Colyer, the Foundry CEO, acknowledges the crypto-mining industry must overcome deep levels of mistrust. But he insists ventures like Core Scientific are a different breed from past fly-by-night operations.
“In 2017, there were lots of people making huge promises, running around the company, and scaring local governments. A lot of those people have disappeared, and the companies that are left are legitimate,” he says.
But even if the North American mining companies can overcome public skepticism, they will also have to prove they can succeed in a venture that has mostly been defined by failure.
Relying on Chinese chips
A successful crypto-mining operation requires the use of new machines built with ASIC chips—a type of computer chip custom-built for a specific purpose.
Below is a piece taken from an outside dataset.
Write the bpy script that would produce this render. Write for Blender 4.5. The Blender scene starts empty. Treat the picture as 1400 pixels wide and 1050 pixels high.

In the case of Bitcoin mining rigs, the chips are specially designed to crunch the math problems that build the blockchain.
This raises an obvious question: If a company can manufacture the best mining rigs, why would it sell them rather than set up a Bitcoin-mining operation of its own?
And indeed Bitmain, one of the two Chinese companies that makes most of the machines, has faced past accusations of passing off used mining rigs as new. Meanwhile, the company is the subject of an ongoing class action lawsuit that claims it surreptitiously mined Bitcoins purchased by its customers.
The allegations are unproven, and Bitmain denies wrongdoing. But the situation appears to pose a risk for the likes of Foundry and Core Scientific, which are not only undertaking their own mining operations but plan to supply machines to other companies.
Colyer of Foundry says that such concerns were valid in the past but that the mining industry has evolved to eliminate self-dealing by the Chinese manufacturers. One reason, he says, is that the manufacturers have come to recognize that distributing mining power across the globe benefits the broader Bitcoin economy.
Fabiano, the mining expert with Galaxy Digital, says the industry has become more trustworthy in part because there is now intense competition between Bitmain and the other big manufacturer, MicroBT.
But Fabiano adds that accessing state-of-the-art mining rigs, which can cost between $2,600 and $2,800 apiece, has become difficult as a result of supply chain issues. She notes that the companies obtain their chips from Taiwan-based TSMC and Samsung, and that those companies have hundreds of other clients—including the likes of Apple—that may receive priority over Bitcoin companies. The upshot, says Fabiano, is that new machines may not be available until next July.
In the long term, Core Scientific executives predict that chipmakers like TSMC may set up production in the U.S. and provide a domestic source of mining equipment. But Fabiano suggests that China will always have the manufacturing edge and that Colyer’s prediction of the U.S. obtaining a 25% share of mining capacity is optimistic.
The bottom line is that aspirations for a booming crypto-mining industry in the U.S. is risky and fraught with uncertainty—much like Bitcoin itself.